The combined house edge on 3X odds is only 0.47%. On don't pass, it's 0.34%. The more odds you can take, the lower that combined house edge gets.

But it never hits 0, because you always place that original bet with a house edge to make the odds bet.

You can use this information to calculate an expected hourly loss, too. All you need to know is the average number of bets per hour, the size of the average wager, and the house edge.

Let's assume you're playing at a crowded table and only seeing 100 rolls of the dice per hour. You're betting an average of $100 per roll, and you're taking 3X odds. The house edge is 0.47%.

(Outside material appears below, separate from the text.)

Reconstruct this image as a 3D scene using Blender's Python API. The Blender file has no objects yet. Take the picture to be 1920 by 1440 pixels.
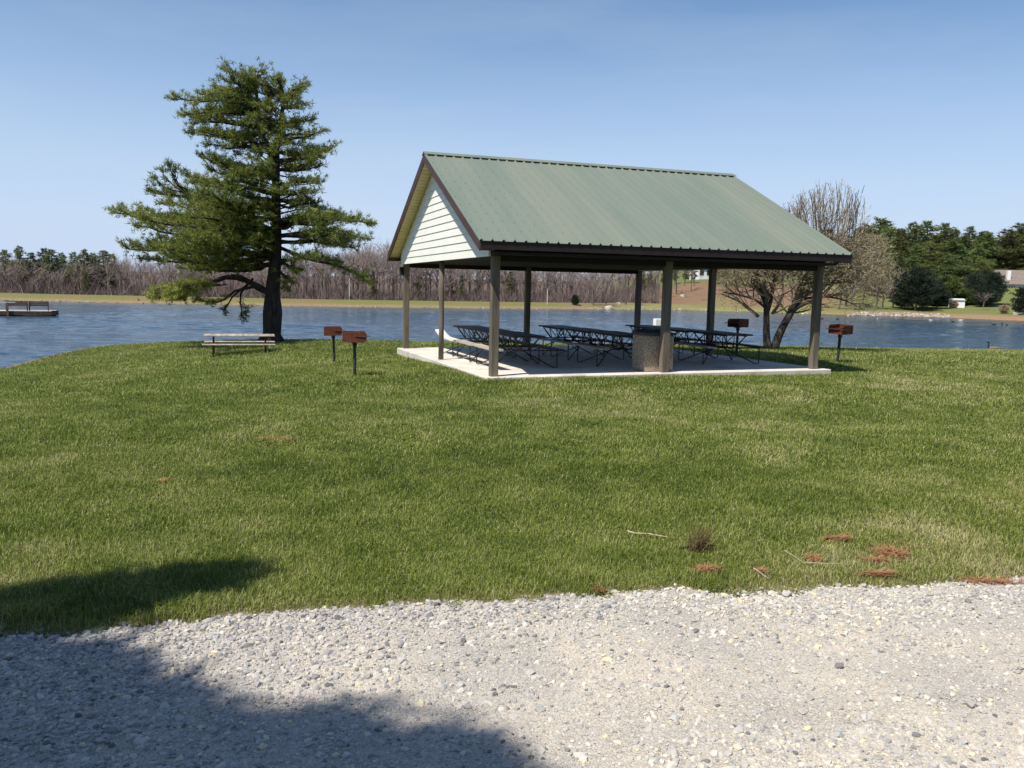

You're putting $10,000 per hour into action, and you can expect to lose 47 cents per hour. That's some of the cheapest action in the house.

Craps Strategy Advice

Craps strategy is surprisingly easy. Stick with the bets with the low house edge. Take as much on the odds bet as you can to keep the combined house edge low.

That's it.

You don't need to worry about what happened on the previous rolls of the dice. You don't have to switch bets based on previous results. You don't need to hedge your bets or change the size of your bets.

Just have fun with it.

And ignore the silliness about dice control. I'm skeptical that it's even possible.

But if it is possible, most people-you and me included-aren't going to spend the time and effort required to learn it.

Playing Craps on the Internet

You can find online craps games for real money on the Internet in two different varieties. The first is the most common. It's an animated video game version of craps that's powered by a random number generator.

This kind of game is good for practice. And the random number generator does a good job of duplicating the odds of a pair of dice.

The other kind of game is played on a Webcam with a live dealer. I think this is the more exciting version to play. It's not as exciting as playing in a live casino, but it's still a lot of fun.

Keep in mind that when claiming signup bonuses, you probably can't use wagers at the craps table to fulfill your wagering requirements. The house edge is so low that the casino is worried you might be able to almost guarantee a profit.


Craps is a great game. Next to blackjack and video poker, it's my favorite casino game. Its biggest disadvantage is that it's hard to learn and intimidating.

I hope you found the information in this post detailed enough to make the game less intimidating and easier to learn. I enjoyed writing this learning craps tutorial, and maybe someday I'll see you at the tables in Vegas.